• Problem statement: Examine the records and identify each line that includes the string "script". Copy those lines.

-- Supplied material start --

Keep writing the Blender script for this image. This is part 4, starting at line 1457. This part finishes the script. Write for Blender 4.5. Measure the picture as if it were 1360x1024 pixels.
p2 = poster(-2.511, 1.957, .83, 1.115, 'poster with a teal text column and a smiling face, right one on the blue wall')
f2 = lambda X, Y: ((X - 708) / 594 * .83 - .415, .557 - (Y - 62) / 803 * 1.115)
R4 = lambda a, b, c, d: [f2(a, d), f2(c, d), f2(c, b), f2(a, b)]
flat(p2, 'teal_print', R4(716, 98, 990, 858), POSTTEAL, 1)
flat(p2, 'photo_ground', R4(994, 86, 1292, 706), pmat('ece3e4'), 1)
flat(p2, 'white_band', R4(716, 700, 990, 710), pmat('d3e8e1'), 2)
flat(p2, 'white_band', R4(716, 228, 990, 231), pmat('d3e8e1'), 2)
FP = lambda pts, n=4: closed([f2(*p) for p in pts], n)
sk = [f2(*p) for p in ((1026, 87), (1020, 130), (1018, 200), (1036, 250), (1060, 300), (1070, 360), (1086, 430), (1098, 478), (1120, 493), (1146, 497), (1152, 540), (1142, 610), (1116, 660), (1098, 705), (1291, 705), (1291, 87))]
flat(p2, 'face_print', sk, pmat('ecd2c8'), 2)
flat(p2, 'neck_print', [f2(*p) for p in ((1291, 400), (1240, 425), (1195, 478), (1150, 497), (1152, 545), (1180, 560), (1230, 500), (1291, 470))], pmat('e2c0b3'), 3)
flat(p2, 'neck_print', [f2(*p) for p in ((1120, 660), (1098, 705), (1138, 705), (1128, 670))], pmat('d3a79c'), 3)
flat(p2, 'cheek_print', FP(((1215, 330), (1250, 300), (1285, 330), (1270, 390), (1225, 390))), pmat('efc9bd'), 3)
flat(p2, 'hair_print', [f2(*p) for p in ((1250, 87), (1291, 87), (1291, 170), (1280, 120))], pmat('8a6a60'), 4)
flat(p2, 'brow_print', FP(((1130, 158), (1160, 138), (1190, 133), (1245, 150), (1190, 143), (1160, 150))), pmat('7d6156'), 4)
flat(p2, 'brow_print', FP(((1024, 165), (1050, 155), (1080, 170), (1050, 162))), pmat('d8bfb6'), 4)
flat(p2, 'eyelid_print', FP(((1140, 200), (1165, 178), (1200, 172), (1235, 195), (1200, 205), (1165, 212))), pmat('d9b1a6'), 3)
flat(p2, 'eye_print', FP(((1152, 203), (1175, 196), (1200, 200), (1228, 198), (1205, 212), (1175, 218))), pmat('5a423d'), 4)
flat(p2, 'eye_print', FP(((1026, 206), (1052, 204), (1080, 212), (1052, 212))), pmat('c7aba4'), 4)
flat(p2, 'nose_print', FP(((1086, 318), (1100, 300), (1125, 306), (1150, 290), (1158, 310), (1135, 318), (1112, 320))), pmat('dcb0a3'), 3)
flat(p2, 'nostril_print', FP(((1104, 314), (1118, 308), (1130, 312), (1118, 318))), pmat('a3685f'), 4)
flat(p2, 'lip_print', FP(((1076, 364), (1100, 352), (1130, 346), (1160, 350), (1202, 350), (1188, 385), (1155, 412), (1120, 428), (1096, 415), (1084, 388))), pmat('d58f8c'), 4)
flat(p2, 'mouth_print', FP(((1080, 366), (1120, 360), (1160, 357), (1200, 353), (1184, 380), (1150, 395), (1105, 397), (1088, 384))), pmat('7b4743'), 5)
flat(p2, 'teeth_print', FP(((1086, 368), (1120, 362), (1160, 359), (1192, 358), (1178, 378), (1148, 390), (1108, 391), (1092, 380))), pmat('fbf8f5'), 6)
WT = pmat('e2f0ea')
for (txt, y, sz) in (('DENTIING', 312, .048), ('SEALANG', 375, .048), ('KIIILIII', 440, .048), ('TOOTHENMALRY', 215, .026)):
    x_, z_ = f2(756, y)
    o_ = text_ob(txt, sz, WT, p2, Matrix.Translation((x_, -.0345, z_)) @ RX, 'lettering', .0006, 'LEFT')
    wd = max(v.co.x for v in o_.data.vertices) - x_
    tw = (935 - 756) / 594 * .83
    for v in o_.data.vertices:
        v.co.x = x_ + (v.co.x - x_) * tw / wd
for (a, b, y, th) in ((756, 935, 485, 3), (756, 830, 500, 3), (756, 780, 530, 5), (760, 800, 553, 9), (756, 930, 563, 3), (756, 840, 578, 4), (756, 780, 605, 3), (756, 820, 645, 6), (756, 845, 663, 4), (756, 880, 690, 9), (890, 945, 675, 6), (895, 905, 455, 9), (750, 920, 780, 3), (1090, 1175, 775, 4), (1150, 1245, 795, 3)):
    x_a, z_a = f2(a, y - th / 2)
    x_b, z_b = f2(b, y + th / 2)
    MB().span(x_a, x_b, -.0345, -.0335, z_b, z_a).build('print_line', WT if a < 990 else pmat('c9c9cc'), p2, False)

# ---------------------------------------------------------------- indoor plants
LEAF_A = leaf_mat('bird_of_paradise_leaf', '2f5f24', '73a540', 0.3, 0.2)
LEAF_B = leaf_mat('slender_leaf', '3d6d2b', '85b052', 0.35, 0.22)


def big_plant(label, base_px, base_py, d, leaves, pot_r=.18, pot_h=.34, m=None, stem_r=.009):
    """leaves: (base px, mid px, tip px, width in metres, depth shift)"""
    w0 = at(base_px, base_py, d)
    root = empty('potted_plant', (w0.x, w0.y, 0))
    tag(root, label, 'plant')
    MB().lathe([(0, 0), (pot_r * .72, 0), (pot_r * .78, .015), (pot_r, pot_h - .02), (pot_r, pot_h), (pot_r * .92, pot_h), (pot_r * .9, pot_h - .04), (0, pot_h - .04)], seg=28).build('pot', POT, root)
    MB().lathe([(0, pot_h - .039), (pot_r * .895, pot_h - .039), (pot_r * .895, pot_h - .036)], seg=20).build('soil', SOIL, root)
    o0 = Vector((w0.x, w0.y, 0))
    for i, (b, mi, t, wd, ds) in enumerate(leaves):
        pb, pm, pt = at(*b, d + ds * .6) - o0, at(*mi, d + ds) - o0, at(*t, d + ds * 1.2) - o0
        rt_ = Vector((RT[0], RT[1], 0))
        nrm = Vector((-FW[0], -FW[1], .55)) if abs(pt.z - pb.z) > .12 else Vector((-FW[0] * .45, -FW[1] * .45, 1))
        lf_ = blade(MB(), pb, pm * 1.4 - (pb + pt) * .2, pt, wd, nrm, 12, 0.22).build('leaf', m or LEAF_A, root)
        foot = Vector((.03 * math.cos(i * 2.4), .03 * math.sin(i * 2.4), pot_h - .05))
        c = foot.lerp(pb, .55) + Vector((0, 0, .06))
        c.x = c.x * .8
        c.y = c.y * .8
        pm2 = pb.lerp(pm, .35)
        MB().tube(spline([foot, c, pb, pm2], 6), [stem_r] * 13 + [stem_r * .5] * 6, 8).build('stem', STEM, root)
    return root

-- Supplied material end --
-- Supplied material start --

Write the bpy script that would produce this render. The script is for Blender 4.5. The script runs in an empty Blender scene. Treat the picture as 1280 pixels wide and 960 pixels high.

-- Supplied material end --

• Reply to the task:
Keep writing the Blender script for this image. This is part 4, starting at line 1457. This part finishes the script. Write for Blender 4.5. Measure the picture as if it were 1360x1024 pixels.
Write the bpy script that would produce this render. The script is for Blender 4.5. The script runs in an empty Blender scene. Treat the picture as 1280 pixels wide and 960 pixels high.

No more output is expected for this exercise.